Fünfzig Jahre sind das nun auch, in denen Lelouch – nebst anderen Projekten – immer wieder den gleichen Film gedreht hat: Auf «Un homme et une femme» von 1966 folgten Werke wie «Un autre homme, une autre chance» von 1977, «Un homme et une femme: Vingt ans déjà» von 1986, «Hommes, femmes, mode d'emploi» von 1996 und jetzt eben «Un plus une», der wiederum lose auf «Un homme qui me plaît» von 1969 basiert.
«C'est à prendre ou à laisser»
Man könnte Lelouchs Obsession mit heterosexuellen Paaren belächeln und ihn gar als den Mario Barth des französischen Autorenfilms bezeichnen – oder als das cineastische Pendant eines Schlagersängers.
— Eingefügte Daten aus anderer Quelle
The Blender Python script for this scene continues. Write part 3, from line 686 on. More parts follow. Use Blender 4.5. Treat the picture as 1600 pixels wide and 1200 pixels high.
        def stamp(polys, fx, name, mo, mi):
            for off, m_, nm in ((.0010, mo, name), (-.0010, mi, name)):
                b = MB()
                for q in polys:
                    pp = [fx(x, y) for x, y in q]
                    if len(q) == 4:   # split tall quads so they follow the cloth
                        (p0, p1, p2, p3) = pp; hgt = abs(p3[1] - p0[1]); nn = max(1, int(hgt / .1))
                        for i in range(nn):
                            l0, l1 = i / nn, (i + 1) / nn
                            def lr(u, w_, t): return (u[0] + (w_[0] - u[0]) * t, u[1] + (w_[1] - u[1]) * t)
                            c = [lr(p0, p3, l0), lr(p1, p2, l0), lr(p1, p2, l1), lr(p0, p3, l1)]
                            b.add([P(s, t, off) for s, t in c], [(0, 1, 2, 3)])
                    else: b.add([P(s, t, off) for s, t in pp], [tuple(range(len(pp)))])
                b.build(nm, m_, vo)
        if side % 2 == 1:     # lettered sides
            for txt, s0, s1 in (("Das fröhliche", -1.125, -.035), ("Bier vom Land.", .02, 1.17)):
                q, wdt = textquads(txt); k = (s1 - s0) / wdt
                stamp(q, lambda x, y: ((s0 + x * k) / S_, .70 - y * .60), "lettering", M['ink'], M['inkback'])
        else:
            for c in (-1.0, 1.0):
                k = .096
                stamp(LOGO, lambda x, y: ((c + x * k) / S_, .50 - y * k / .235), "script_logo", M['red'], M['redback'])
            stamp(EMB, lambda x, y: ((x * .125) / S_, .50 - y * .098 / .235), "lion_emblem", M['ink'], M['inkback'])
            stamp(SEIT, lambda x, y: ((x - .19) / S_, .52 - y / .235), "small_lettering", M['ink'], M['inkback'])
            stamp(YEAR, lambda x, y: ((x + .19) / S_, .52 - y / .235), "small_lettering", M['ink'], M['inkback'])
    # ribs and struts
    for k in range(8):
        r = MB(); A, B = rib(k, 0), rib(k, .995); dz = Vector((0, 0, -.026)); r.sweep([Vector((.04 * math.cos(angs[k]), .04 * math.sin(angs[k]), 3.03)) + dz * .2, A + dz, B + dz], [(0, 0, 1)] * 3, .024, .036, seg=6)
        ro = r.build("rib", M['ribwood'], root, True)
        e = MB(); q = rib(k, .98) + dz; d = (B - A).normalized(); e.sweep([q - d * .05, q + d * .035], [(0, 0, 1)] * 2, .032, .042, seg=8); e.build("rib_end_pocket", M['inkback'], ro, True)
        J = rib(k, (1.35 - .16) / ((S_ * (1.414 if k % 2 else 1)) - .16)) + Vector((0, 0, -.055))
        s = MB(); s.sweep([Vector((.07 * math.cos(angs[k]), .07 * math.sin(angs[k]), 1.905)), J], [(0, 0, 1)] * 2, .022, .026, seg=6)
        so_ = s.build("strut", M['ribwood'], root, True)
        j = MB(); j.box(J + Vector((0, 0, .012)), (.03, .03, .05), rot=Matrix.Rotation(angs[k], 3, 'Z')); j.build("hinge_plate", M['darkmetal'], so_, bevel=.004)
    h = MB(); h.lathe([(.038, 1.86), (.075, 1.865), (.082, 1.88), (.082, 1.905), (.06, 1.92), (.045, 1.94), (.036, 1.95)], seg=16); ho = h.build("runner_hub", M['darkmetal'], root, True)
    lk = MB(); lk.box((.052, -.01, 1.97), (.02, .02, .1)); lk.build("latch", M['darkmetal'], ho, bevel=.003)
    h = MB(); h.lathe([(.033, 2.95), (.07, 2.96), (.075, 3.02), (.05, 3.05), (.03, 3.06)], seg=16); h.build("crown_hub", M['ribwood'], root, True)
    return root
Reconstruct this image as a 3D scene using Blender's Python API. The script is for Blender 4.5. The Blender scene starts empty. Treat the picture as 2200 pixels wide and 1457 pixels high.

Aber drücken wir es doch lieber positiv aus: Lelouch lässt sich nun einmal lebhaft inspirieren von den Problemen von Männern und Frauen beim Kennenlernen, beim Zusammenbleiben und beim Auseinandergehen. Wie treu er sich in dieser Hinsicht geblieben ist, und dass er dem ewig gleichen Thema nach all dieser Zeit immer noch neue Aspekte abzuringen vermag, verdient schon fast Bewunderung.
Obwohl der Vergleich mit Woody Allen in fast jeder Beziehung unzulässig ist – Allen ist ein Poet der Desillusion, Lelouch ein Träumer – haben die Werke der beiden Männer zumindest eines gemein: Mann weiss längst, was man von ihnen bekommen wird, und fragt sich allenfalls noch, ob man es mit einem besseren oder schlechteren Jahrgang zu tun hat. Ansonsten: C'est à prendre ou à laisser.
Nicht lehrerhaft, sondern mit neuen Ideen
Womit wir nun endlich zum aktuellen Film kommen: «Un plus une» ist ein verhältnismässig guter Jahrgang. Denn erstens war es seit jeher Lelouchs schlimmste Unsitte, dass er seine Theorien über die Liebe und das Leben etwas lehrerhaft verkauft, als hätten wir im Publikum nicht unsere eigenen angehäuften Erfahrungen mit Pärchenproblemen. Das lässt er hier weitgehend bleiben.
Natürlich hat uns Lelouch trotzdem ein paar «neue» Erkenntnisse mitgebracht: Menschen können sich auch dann noch Hals über Kopf verlieben, wenn sie bereits anderweitig in glücklichen Beziehungen stecken. Zweitens hat Lelouch aufs Alter die indische Spiritualität entdeckt und ist unübersehbar fasziniert davon.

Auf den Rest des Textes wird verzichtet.